- Set exercise -
Reproduce exactly the lines beginning with the line that contains "(.13, .12, .105), .7, .3, .6), B)" and ending at the final line of the material below.

- Data extract -

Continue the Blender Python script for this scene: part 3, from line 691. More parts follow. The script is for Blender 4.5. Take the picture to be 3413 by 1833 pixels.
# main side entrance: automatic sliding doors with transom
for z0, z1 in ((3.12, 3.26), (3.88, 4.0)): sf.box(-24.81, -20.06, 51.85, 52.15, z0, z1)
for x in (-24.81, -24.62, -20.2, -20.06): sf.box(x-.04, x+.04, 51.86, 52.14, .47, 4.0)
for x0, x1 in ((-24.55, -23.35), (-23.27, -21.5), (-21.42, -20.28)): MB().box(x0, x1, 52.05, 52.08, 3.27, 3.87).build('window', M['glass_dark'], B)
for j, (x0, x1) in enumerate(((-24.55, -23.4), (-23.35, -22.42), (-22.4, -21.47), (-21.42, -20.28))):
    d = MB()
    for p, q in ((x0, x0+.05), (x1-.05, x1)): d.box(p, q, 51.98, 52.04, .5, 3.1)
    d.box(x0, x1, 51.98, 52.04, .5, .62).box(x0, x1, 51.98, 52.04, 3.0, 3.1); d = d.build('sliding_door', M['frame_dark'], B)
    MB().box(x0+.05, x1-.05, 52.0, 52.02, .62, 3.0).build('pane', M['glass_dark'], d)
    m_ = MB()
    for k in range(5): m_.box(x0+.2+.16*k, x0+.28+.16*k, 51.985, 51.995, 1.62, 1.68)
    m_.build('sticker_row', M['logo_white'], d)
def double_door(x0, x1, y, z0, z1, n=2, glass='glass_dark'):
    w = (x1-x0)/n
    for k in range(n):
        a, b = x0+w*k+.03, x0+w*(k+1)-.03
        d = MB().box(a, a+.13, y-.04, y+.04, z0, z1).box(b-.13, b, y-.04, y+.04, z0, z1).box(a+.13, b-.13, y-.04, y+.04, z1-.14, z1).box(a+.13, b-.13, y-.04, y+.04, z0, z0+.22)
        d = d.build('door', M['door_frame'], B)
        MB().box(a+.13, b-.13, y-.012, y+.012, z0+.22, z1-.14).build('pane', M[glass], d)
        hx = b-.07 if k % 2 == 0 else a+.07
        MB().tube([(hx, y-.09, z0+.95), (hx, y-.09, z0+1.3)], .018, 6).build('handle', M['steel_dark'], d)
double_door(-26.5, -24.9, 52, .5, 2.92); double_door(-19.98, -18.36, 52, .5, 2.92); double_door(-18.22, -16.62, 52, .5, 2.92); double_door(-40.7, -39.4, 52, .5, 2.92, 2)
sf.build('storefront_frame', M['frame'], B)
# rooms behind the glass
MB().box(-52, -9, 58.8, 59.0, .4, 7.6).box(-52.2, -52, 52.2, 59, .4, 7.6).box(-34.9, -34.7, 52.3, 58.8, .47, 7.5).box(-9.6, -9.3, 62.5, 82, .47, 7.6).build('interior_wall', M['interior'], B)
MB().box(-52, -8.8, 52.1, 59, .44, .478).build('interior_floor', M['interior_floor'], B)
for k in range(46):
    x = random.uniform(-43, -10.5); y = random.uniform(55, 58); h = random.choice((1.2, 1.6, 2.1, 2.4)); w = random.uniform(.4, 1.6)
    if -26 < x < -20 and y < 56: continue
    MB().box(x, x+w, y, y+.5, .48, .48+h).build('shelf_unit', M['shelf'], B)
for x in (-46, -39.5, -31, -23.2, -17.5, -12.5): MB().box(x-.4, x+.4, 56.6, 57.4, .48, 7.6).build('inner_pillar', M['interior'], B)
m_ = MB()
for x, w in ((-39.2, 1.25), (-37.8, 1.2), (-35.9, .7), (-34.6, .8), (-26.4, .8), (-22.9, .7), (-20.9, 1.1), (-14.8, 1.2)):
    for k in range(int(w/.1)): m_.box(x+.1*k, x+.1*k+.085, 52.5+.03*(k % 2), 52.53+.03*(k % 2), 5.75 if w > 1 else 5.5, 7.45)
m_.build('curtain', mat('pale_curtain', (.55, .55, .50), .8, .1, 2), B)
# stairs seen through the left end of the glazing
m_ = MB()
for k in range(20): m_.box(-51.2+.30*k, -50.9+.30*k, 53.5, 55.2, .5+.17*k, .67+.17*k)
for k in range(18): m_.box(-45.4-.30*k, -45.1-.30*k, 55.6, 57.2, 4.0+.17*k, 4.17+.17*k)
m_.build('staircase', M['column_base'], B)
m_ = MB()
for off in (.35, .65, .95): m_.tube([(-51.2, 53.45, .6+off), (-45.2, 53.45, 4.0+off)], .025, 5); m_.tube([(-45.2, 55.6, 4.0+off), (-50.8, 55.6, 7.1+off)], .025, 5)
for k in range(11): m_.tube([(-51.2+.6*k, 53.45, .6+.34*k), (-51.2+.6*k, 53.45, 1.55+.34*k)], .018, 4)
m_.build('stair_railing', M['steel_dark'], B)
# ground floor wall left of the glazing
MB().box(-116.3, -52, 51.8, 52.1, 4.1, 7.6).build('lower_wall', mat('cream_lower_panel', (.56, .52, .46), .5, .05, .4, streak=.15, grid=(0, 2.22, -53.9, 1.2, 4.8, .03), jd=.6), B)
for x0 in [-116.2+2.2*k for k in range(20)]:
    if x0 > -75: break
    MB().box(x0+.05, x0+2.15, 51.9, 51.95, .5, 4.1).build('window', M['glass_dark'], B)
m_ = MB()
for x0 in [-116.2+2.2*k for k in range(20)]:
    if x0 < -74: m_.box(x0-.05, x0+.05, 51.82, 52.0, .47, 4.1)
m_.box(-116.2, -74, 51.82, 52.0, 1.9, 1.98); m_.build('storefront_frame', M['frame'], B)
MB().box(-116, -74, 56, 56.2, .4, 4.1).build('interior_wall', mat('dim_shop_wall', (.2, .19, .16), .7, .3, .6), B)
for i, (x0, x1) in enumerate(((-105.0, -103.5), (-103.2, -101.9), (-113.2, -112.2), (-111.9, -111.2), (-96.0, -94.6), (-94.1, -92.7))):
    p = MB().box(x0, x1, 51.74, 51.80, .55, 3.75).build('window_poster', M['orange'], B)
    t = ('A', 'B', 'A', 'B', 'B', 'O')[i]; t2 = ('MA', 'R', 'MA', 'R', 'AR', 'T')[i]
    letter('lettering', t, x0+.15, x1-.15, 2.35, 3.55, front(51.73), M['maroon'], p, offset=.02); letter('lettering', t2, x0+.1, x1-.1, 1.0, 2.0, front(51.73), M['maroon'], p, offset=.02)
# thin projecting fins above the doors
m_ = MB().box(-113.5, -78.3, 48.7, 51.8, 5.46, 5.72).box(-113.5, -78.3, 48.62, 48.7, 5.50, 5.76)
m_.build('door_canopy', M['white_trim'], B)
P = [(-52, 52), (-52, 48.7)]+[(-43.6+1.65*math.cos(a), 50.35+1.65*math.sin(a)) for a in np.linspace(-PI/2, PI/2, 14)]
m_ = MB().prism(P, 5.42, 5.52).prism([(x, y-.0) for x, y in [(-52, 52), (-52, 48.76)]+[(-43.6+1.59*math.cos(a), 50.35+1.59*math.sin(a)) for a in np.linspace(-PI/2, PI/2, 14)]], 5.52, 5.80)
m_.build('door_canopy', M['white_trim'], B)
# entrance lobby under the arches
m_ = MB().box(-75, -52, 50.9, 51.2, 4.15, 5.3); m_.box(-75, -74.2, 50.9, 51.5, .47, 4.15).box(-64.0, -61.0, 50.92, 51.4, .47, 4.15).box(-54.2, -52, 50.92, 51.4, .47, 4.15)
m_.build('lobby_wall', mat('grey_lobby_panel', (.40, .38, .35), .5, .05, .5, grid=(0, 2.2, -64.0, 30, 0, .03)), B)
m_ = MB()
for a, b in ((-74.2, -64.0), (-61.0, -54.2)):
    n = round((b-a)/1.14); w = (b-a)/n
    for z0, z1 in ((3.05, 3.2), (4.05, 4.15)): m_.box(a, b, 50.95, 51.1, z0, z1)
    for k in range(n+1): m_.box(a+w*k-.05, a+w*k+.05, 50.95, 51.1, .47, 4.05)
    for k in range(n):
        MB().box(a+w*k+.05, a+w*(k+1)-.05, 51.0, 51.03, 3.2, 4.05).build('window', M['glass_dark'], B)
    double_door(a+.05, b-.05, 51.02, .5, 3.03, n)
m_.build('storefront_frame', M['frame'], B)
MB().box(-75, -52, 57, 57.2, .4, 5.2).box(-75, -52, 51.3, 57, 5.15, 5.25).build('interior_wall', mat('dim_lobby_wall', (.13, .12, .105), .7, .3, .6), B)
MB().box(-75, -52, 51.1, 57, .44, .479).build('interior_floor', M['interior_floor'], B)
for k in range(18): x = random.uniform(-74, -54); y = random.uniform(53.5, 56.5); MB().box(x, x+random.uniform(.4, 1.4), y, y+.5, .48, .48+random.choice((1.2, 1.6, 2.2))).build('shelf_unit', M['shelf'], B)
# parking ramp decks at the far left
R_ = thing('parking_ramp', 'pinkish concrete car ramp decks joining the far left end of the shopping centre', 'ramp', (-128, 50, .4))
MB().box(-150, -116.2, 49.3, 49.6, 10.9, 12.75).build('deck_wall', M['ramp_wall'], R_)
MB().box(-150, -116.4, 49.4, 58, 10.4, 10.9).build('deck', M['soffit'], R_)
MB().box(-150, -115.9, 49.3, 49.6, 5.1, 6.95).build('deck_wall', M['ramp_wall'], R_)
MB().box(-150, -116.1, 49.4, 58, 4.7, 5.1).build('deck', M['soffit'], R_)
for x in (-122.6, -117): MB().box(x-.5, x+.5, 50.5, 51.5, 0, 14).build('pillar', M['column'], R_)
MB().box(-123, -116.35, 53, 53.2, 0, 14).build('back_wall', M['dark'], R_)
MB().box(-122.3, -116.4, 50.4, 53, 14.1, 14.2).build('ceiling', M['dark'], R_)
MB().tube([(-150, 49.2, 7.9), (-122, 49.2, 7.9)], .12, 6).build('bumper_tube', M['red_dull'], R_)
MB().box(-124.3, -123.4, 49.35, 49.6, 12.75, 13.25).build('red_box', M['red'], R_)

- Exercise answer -
MB().box(-75, -52, 57, 57.2, .4, 5.2).box(-75, -52, 51.3, 57, 5.15, 5.25).build('interior_wall', mat('dim_lobby_wall', (.13, .12, .105), .7, .3, .6), B)
MB().box(-75, -52, 51.1, 57, .44, .479).build('interior_floor', M['interior_floor'], B)
for k in range(18): x = random.uniform(-74, -54); y = random.uniform(53.5, 56.5); MB().box(x, x+random.uniform(.4, 1.4), y, y+.5, .48, .48+random.choice((1.2, 1.6, 2.2))).build('shelf_unit', M['shelf'], B)
# parking ramp decks at the far left
R_ = thing('parking_ramp', 'pinkish concrete car ramp decks joining the far left end of the shopping centre', 'ramp', (-128, 50, .4))
MB().box(-150, -116.2, 49.3, 49.6, 10.9, 12.75).build('deck_wall', M['ramp_wall'], R_)
MB().box(-150, -116.4, 49.4, 58, 10.4, 10.9).build('deck', M['soffit'], R_)
MB().box(-150, -115.9, 49.3, 49.6, 5.1, 6.95).build('deck_wall', M['ramp_wall'], R_)
MB().box(-150, -116.1, 49.4, 58, 4.7, 5.1).build('deck', M['soffit'], R_)
for x in (-122.6, -117): MB().box(x-.5, x+.5, 50.5, 51.5, 0, 14).build('pillar', M['column'], R_)
MB().box(-123, -116.35, 53, 53.2, 0, 14).build('back_wall', M['dark'], R_)
MB().box(-122.3, -116.4, 50.4, 53, 14.1, 14.2).build('ceiling', M['dark'], R_)
MB().tube([(-150, 49.2, 7.9), (-122, 49.2, 7.9)], .12, 6).build('bumper_tube', M['red_dull'], R_)
MB().box(-124.3, -123.4, 49.35, 49.6, 12.75, 13.25).build('red_box', M['red'], R_)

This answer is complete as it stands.